В условиях практически развалившегося рынка «интеллектуальной» литературы, к которой можно причислить и поэзию, заметно – как, кстати, и в начале минувшего века – выросла роль поэтических вечеров. Именно они свидетельствуют, что нижняя отметка падения интереса к стихам уже несколько лет как пройдена и спрос на них медленно, но верно идет вверх. Если в середине 90-х в Москве проходило от силы два-три таких собрания в неделю, число слушателей на каждом из них редко превышало 20–25 человек, а главное – практически равнялось числу выступавших: то есть люди приходили не столько послушать стихи, сколько почитать, – то теперь ежевечерне проводится по пять, а то и больше таких мероприятий, и число посетителей порой исчисляется сотнями. В меньшем масштабе, но та же тенденция прослеживается и в Санкт-Петербурге, и во многих провинциальных городах. Число литературных «салонов» быстро растет, регулярно собираются послушать стихи и в библиотеках, в разного рода музеях.
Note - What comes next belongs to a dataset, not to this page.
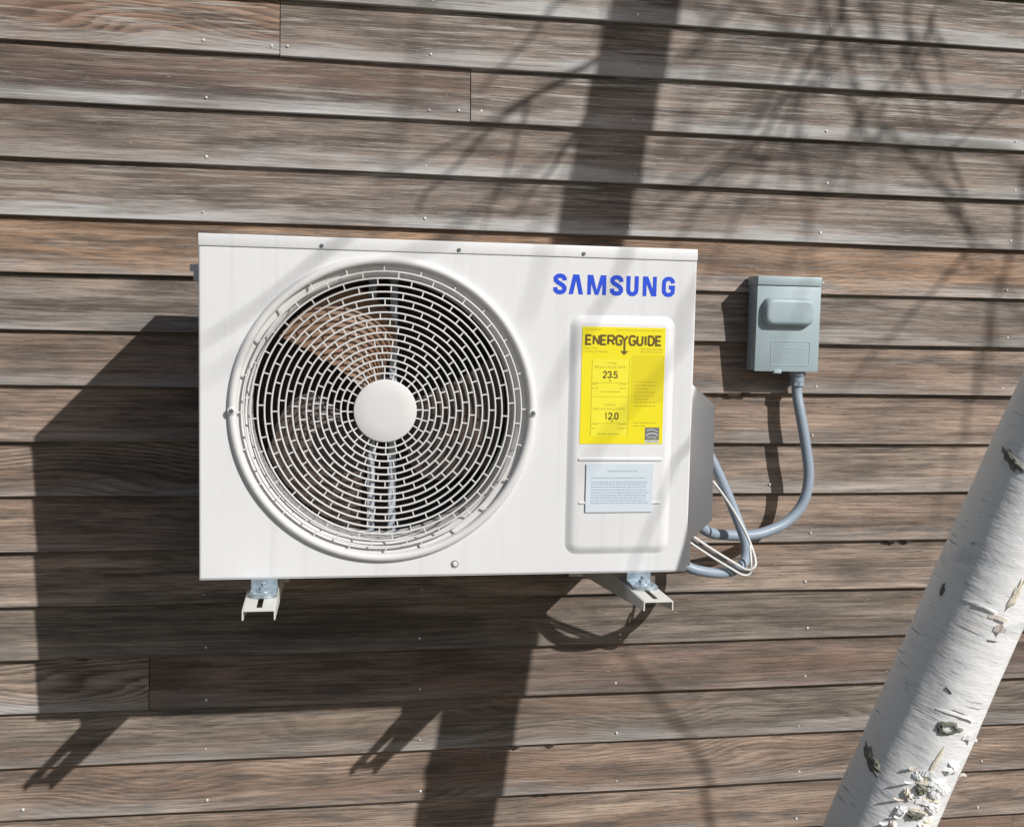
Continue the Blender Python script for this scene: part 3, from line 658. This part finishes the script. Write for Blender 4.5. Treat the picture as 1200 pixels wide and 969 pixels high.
cable('cable', off(C_[:7], (-0.007, 0.001, -0.0115)) + [(1.090, -0.24, -0.030), (1.094, -0.22, 0.0)], 0.0026, 'cablewhite', 'thin white cable, lowest of the thin cables by the conduit loop', 'cable')

# ------------------------------------------------------------------ leaning birch
def axis(z):
    y = -0.8 - 0.144 * (z + 0.249); zs = z + 0.89827 * y; x = 0.21006 * zs + 0.64987 - 0.85619 * y
    if z < -0.4: x += 0.12 * (z + 0.4) ** 2
    return Vector((x, y, z))
birch = thing('birch_tree', (axis(GZ).x, axis(GZ).y, GZ), 'leaning white birch trunk with peeling bark in front of the wall at right', 'tree')
def trad(z): return 0.0765 - 0.0045 * max(0, z + 0.3) if z < 2.6 else max(0.012, 0.0635 - 0.017 * (z - 2.6))
from mathutils import noise as mn
def trunk():
    b = bmesh.new(); uvl = b.loops.layers.uv.new('UVMap'); n = 48; zs = [GZ - 0.1 + 0.02 * i for i in range(int((2.6 - GZ) / 0.02))] + [2.6 + 0.1 * i for i in range(27)]
    rings = []
    for z in zs:
        c = axis(z); t = (axis(z + .01) - axis(z - .01)).normalized(); ex = Vector((1, 0, 0)); ex = (ex - t * ex.dot(t)).normalized(); ey = t.cross(ex)
        r = trad(z) * (1 + 0.35 * max(0, (-1.0 - z)) ** 1.0); rg_ = []
        for k in range(n):
            a = 2 * math.pi * k / n; d = ex * math.cos(a) + ey * math.sin(a)
            h = mn.noise(Vector((d.x * 1.3, d.y * 1.3, z * 3.2))) * 0.0035 + mn.noise(Vector((d.x * 4, d.y * 4, z * 14))) * 0.0014
            rg_.append(b.verts.new(c + d * (r + h)))
        rings.append(rg_)
    for i in range(len(zs) - 1):
        for k in range(n):
            j = (k + 1) % n; f = b.faces.new((rings[i][k], rings[i][j], rings[i + 1][j], rings[i + 1][k]))
            for l, (kk, ii) in zip(f.loops, ((k, i), (k + 1, i), (k + 1, i + 1), (k, i + 1))): l[uvl].uv = (0.48 * kk / n, zs[ii])
    b.faces.new(rings[0][::-1]); b.faces.new(rings[-1])
    return obj('trunk', b, 'bark', birch, auto=80)
trk = trunk()
def on_trunk(z, a, lift=0.0):
    """a = degrees round the trunk, -90 faces away from the wall"""
    c = axis(z); t = (axis(z + .01) - axis(z - .01)).normalized(); ex = Vector((1, 0, 0)); ex = (ex - t * ex.dot(t)).normalized(); ey = t.cross(ex)
    d = ex * math.cos(R(a)) + ey * math.sin(R(a)); 
    h = mn.noise(Vector((d.x * 1.3, d.y * 1.3, z * 3.2))) * 0.0035 + mn.noise(Vector((d.x * 4, d.y * 4, z * 14))) * 0.0014
    return c + d * (trad(z) + h + lift), d
def patch(name, mat, zc, ac_, hh, ww, lift=0.002, tilt=0.0, ragged=0.3, seed=1, ring=False):
    """a rough raised patch lying on the bark: hh half height in m, ww half width in degrees"""
    rg_ = random.Random(seed); b = bmesh.new(); n = 22; NRG = 5; rows = []
    jag = [1 + rg_.uniform(-ragged, ragged) for _ in range(n)]
    for q in range(NRG + 1):
        f = 1 - q / NRG * (0.55 if ring else 1.0); row = []
        for k in range(n):
            a = 2 * math.pi * k / n; f2 = f * (1 + (jag[k] - 1) * f)
            da, dz = ww * f2 * math.cos(a), hh * f2 * math.sin(a) + tilt * f2 * math.cos(a)
            l = lift * (min(1.0, 2.2 * (1 - f)) ) + rg_.uniform(0, lift * 0.7) * (1 if q else 0) - (0.0008 if q == 0 else 0)
            if ring and q == NRG: l = 0.0002
            row.append(b.verts.new(on_trunk(zc + dz, ac_ + da, l)[0]))
            if f < 1e-6: row = [row[0]] * n; break
        rows.append(row)
    for A, B in zip(rows, rows[1:]):
        for k in range(n):
            j = (k + 1) % n; vs_ = []
            for v in (A[k], A[j], B[j], B[k]):
                if v not in vs_: vs_.append(v)
            if len(vs_) > 2: b.faces.new(vs_)
    return obj(name, b, mat, trk, auto=30)
def curl(mat, z, a, length, width, lift, cr=0.006, dirn=1, seed=0):
    """a thin strip of bark that peels away from the trunk round its girth"""
    rg_ = random.Random(seed); b = BM(); n = 12; A, B = [], []
    for i in range(n + 1):
        t = i / n; aa = a + dirn * math.degrees(length * t / 0.076); l = 0.0008 + lift * t ** 1.6 + rg_.uniform(-.0005, .0005)
        wv = width * (0.35 + 0.65 * math.sin(math.pi * (0.15 + 0.8 * t))) * rg_.uniform(.85, 1.15); dz = cr * math.sin(t * 2.4) * dirn * 0.6
        A.append(on_trunk(z + wv / 2 + dz, aa, l)[0]); B.append(on_trunk(z - wv / 2 + dz, aa, l + 0.0012 * t)[0])
    A2 = [p + Vector((0.0003, 0.0007, 0)) for p in A]; B2 = [p + Vector((0.0003, 0.0007, 0)) for p in B]
    b.loft([[A[i], B[i], B2[i], A2[i]] for i in range(n + 1)]); return b.done('bark_curl', mat, trk)
patch('bark_scar', 'scar', 0.253, -156, 0.0085, 19, 0.0028, -0.010, 0.35, 1)
patch('bark_scar', 'scar', -0.138, -101, 0.0105, 15, 0.003, 0.002, 0.25, 2, True)
patch('bark_scar', 'scar', -0.236, -166, 0.0115, 19, 0.003, -0.010, 0.35, 3)
patch('bark_scar', 'scar', -0.239, -101, 0.008, 9, 0.0045, 0.0, 0.4, 4)
patch('bark_scar', 'scar', -0.279, -95, 0.006, 11, 0.0045, 0.003, 0.4, 5)
patch('bark_scar', 'scar', 0.042, -171, 0.010, 3, 0.0015, -0.002, 0.4, 6)
patch('bark_scar', 'scar', -0.085, -118, 0.0016, 5, 0.001, -0.003, 0.3, 7)
patch('bark_scar', 'scar', 0.004, -96, 0.0016, 7, 0.001, 0.001, 0.3, 8)
patch('bark_patch', 'peelcream', 0.078, -92, 0.026, 6, 0.002, 0.012, 0.35, 9)
patch('bark_patch', 'peelcream', -0.198, -99, 0.026, 5, 0.0015, 0.02, 0.3, 10)
curl('peel', 0.036, -112, 0.030, 0.007, 0.004, seed=1); curl('peel', 0.022, -100, 0.014, 0.012, 0.007, seed=2); curl('bark', 0.044, -142, 0.05, 0.003, 0.003, seed=3)
curl('bark', -0.118, -122, 0.060, 0.003, 0.003, seed=4); curl('bark', -0.146, -80, 0.020, 0.008, 0.009, seed=5)
CR = random.Random(77)
for i in range(6): curl(['peel', 'bark', 'bark'][i % 3], -0.215 - 0.017 * i + CR.uniform(-.006, .006), -112 + CR.uniform(-9, 9), CR.uniform(0.008, 0.020), CR.uniform(.003, .006), CR.uniform(.004, .011), dirn=-1, seed=20 + i)
for i in range(9): curl(['bark', 'bark', 'peelcream'][i % 3], -0.216 - 0.0072 * i, -106 + CR.uniform(-6, 16), CR.uniform(0.012, 0.026), CR.uniform(.005, .009), CR.uniform(.002, .006), seed=40 + i)
for i in range(14): patch('bark_flake', ['bark', 'bark', 'peelcream'][i % 3], CR.uniform(-.312, -.212), CR.uniform(-116, -70), CR.uniform(.004, .010), CR.uniform(3, 8), CR.uniform(.0015, .0035), CR.uniform(-.004, .004), 0.45, 200 + i)
for i, (z_, a_) in enumerate(((-0.226, -72), (-0.262, -66), (-0.300, -66), (-0.196, -62))): patch('bark_patch', 'bark', z_, a_ - 14, 0.011, 10, 0.004, 0.002, 0.45, 80 + i)
curl('bark', -0.068, 176, 0.012, 0.004, 0.010, dirn=-1, seed=61); curl('peel', -0.21, -52, 0.012, 0.005, 0.008, seed=62)

# branches, bare in early spring: outside the frame, their shadows cross the wall and the unit
BR = [
    (0.011, [(1.936, -1.25, 2.496), (1.819, -1.208, 2.328), (1.709, -1.167, 2.196), (1.648, -1.125, 2.139), (1.574, -1.083, 2.042), (1.488, -1.042, 1.951), (1.396, -1.0, 1.848)]),
    (0.012, [(1.795, -1.13, 2.081), (1.776, -1.157, 2.061), (1.716, -1.185, 2.036), (1.675, -1.212, 2.019), (1.64, -1.24, 1.998), (1.625, -1.268, 1.988), (1.593, -1.295, 1.947), (1.558, -1.323, 1.919), (1.557, -1.35, 1.892)]),
    (0.009, [(1.718, -1.08, 1.907), (1.703, -1.135, 1.865), (1.712, -1.19, 1.855), (1.72, -1.245, 1.858), (1.723, -1.3, 1.848)]),
    (0.022, [(2.903, -2.3, 3.409), (3.066, -2.38, 3.295), (3.132, -2.46, 3.264), (3.167, -2.54, 3.302), (3.225, -2.62, 3.276), (3.285, -2.7, 3.204)]),
    (0.012, [(2.172, -1.4, 2.586), (2.279, -1.43, 2.52), (2.374, -1.46, 2.487), (2.472, -1.49, 2.462), (2.542, -1.52, 2.445), (2.606, -1.55, 2.435), (2.69, -1.58, 2.439), (2.761, -1.61, 2.416), (2.817, -1.64, 2.418), (2.903, -1.67, 2.421), (3.083, -1.7, 2.442)]),
    (0.01, [(2.298, -1.0, 2.429), (2.26, -1.015, 2.236), (2.239, -1.03, 2.111), (2.227, -1.045, 2.064), (2.205, -1.06, 2.036), (2.172, -1.075, 1.968), (2.151, -1.09, 1.94), (2.124, -1.105, 1.88), (2.091, -1.12, 1.839), (1.981, -1.135, 1.787), (1.92, -1.15, 1.747)]),
    (0.014, [(3.404, -1.5, 2.134), (3.083, -1.471, 2.164), (2.98, -1.443, 2.17), (2.766, -1.414, 2.149), (2.56, -1.386, 2.108), (2.393, -1.357, 2.062), (2.262, -1.329, 2.013), (2.107, -1.3, 1.914)]),
    (0.008, [(2.384, -0.95, 2.303), (2.373, -0.985, 2.145), (2.383, -1.02, 2.081), (2.411, -1.055, 2.044), (2.435, -1.09, 2.029), (2.431, -1.125, 2.019), (2.42, -1.16, 2.008), (2.424, -1.195, 2.004), (2.432, -1.23, 1.995), (2.473, -1.265, 1.96), (2.485, -1.3, 1.896)]),
    (0.008, [(2.541, -1.3, 2.587), (2.528, -1.3, 2.363), (2.537, -1.3, 2.293), (2.52, -1.3, 2.194)]),
    (0.006, [(2.453, -0.95, 2.215), (2.395, -0.95, 2.047), (2.363, -0.95, 1.979), (2.325, -0.95, 1.939)]),
    (0.008, [(2.809, -0.85, 2.044), (2.629, -0.858, 1.864), (2.554, -0.867, 1.798), (2.517, -0.875, 1.77), (2.458, -0.883, 1.726), (2.422, -0.892, 1.698), (2.335, -0.9, 1.632)]),
    (0.009, [(2.331, -1.1, 1.956), (2.426, -1.113, 1.907), (2.546, -1.125, 1.815), (2.605, -1.137, 1.774), (2.673, -1.15, 1.699), (2.69, -1.163, 1.676), (2.793, -1.175, 1.609), (2.864, -1.188, 1.551), (2.949, -1.2, 1.454)]),
    (0.01, [(2.424, -1.3, 2.263), (2.403, -1.32, 2.183), (2.408, -1.34, 2.148), (2.413, -1.36, 2.113), (2.413, -1.38, 2.069), (2.406, -1.4, 1.98)]),
    (0.01, [(3.083, -1.471, 2.164), (3.024, -1.425, 1.916), (3.007, -1.45, 1.847), (3.024, -1.475, 1.759), (3.041, -1.5, 1.681)]),
    (0.018, [(1.972, -2.3, 2.373), (1.913, -2.333, 2.334), (1.891, -2.367, 2.322), (1.876, -2.4, 2.318), (1.854, -2.433, 2.303), (1.811, -2.467, 2.276), (1.762, -2.5, 2.255)]),
    (0.013, [(2.37, -2.9, 2.725), (2.326, -2.933, 2.702), (2.254, -2.967, 2.671), (2.19, -3.0, 2.637)]),
    (0.013, [(2.272, -2.0, 1.763), (2.25, -2.04, 1.681), (2.248, -2.08, 1.674), (2.255, -2.12, 1.637), (2.256, -2.16, 1.594), (2.268, -2.2, 1.545)]),
    (0.016, [(2.629, -2.6, 2.607), (2.628, -2.64, 2.563), (2.635, -2.68, 2.529), (2.627, -2.72, 2.501), (2.616, -2.76, 2.457), (2.621, -2.8, 2.415)]),
    (0.014, [(2.627, -2.8, 2.795), (2.671, -2.867, 2.794), (2.717, -2.933, 2.779), (2.75, -3.0, 2.747)]),
    (0.014, [(2.901, -2.8, 2.652), (2.916, -2.85, 2.587), (2.912, -2.9, 2.569), (2.846, -2.95, 2.488), (2.859, -3.0, 2.471)]),
]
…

Отдельная и колоссальная по численности армия читателей поэзии сформировалась в Интернете – настолько, что иные горячие головы заговорили о новом поэтическом буме на уровне легендарных 60-х. Действительно, число поэтических сайтов исчисляется тысячами (а точнее, никто и не в состоянии их сосчитать), в том числе есть и очень крупные – на одном из них, например, представлено тридцать семь тысяч (!) авторов, при соответствующем количестве посещений. Но не надо иллюзий: такая «демократизация» вряд ли имеет какое-либо отношение к поэзии. В сущности, это просто свалка текстов, в которой, даже если изрядно покопаться, удастся обнаружить лишь единицы приличных стихов (серьезный поэт их туда не отдаст), а львиная доля читателей и суть их авторы. Создатели «демократических» сайтов уже начали осознавать проблему и задумываются над тем, как наладить на них серьезную редакторскую работу – иными словами, превратить в те же классические журналы, но в виртуальном исполнении. Вероятно, со временем так и будет. Ну а пока, за небольшим исключением, серьезную поэзию можно обнаружить в виртуальном пространстве лишь на сайтах, где размещаются электронные версии все тех же «толстяков».
И все ж сами цифры обнадеживают. Есть надежда, что среди всех эти десятков тысяч пишущих стихи попадаются и читатели. Да и пишущие не все же графоманы. И действительно, число людей, всерьез занимающихся поэзией – притом что окружающие к ней равнодушны и «прокормиться» стихами теперь уже вряд ли кому удастся, – не только очень велико, но и растет, редакции журналов завалены рукописями, и проходящие то тут, то там всевозможные семинары молодых поэтов собирают сотни претендентов.